Comme un cours pour débutants

Revenons aux conditions du modèle. Peter part du principe que toutes les entreprises ont une forme pyramidale, c’est-à-dire que le nombre de titulaires de postes diminue à mesure que le niveau hiérarchique augmente. Dans son modèle, tous les postes sont définis avec précision et les tâches qui les accompagnent sont immuables. De plus, les activités associées à un poste en particulier sont très différentes de celles du poste supérieur. Il est clair que dans le monde du travail actuel, des conditions aussi extrêmes sont rarement remplies. Dans la plupart des entreprises, il est très utile de bien maîtriser les tâches des niveaux hiérarchiques inférieurs, et l’ascension linéaire et régulière est beaucoup plus rare aujourd’hui qu’il y a 60 ans. Les gens changent beaucoup plus souvent d’emploi, ils commencent quelque chose de nouveau et surtout - ils sont capables d’apprendre. C’est là que réside l’erreur du principe de Peter : les gens sont capables d’apprendre. Ils s’adaptent à la nouvelle situation. Ou mieux encore, ils adaptent leur poste à leurs propres capacités.

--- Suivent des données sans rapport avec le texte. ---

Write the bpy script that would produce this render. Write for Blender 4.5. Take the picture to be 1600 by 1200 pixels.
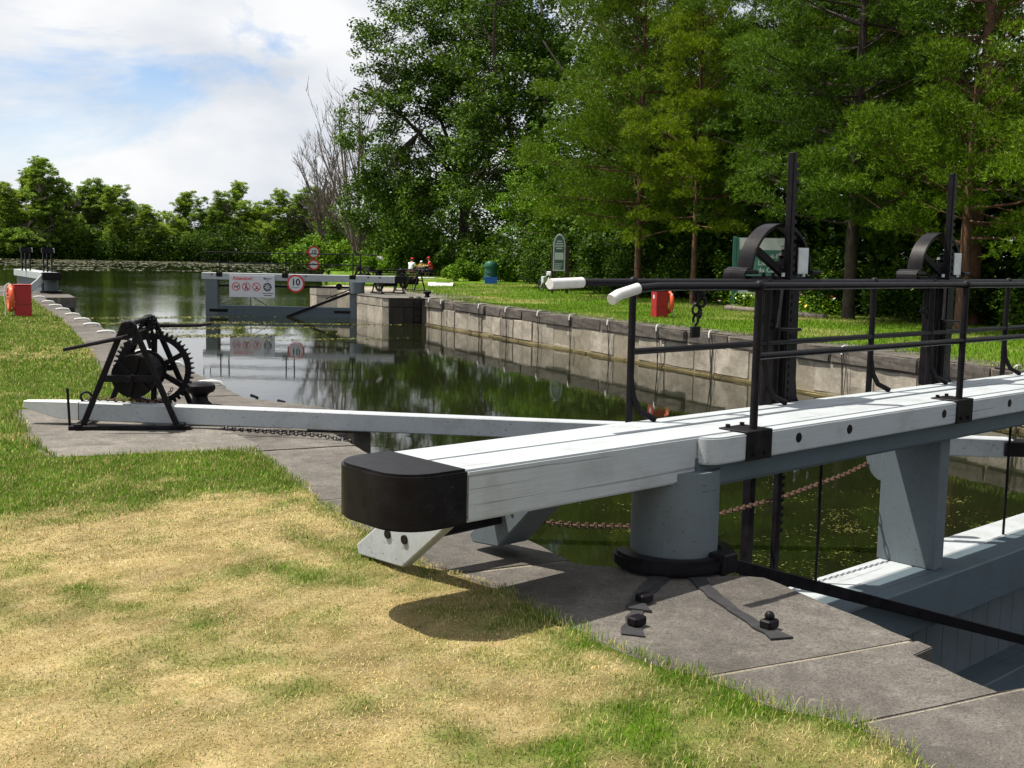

Mais alors pourquoi devrait-on encore se préoccuper du principe de Peter aujourd’hui ? On peut le considérer comme une introduction à un sujet complexe, une sorte de cours pour débutants. Les failles dans le système existent toujours, mais qui sait, le monde du travail d’aujourd’hui doit peut-être des remerciements aux observations astucieuses de Laurence J. Peter. Car l’hiérarchologie, telle que Peter l’a décrite il y a presque 60 ans n’existe plus aujourd’hui, pas même dans le service public.
 

Autres raisons de promotions injustifiées

 

Heureusement, Laurence Peter a tout un éventail de cas particuliers pour appliquer son principe à encore plus de cas. Les plus intéressants sont ceux dans lesquels même des employé.e.s incompétent.e.s dans le poste qu’ils occupent obtiennent une promotion.

La sublimation percutante est une sorte de motivation pour tous les autres. La promotion d’un.e incompétent.e est censée faire naître l’espoir que d’autres obtiendront bientôt une promotion aussi.

L’inversion de Peter. Dans ce cas, la promotion d’un.e. incapable dépend de son respect rigoureux des règles. Le sens de la règle est poussé ad absurdum. En fait, les règles ont été créées pour accroître la productivité. Mais dans ce cas pratique, le respect des règles devient plus important que la productivité, qui souffre en outre d’une observation obsessive et rigoureuse des règles bureaucratiques.

L’arabesque latérale consiste à promouvoir une personne pour la mettre à l’écart. En créant un poste qui semble intéressant, on retire la personne incapable du poste où elle pourrait nuire.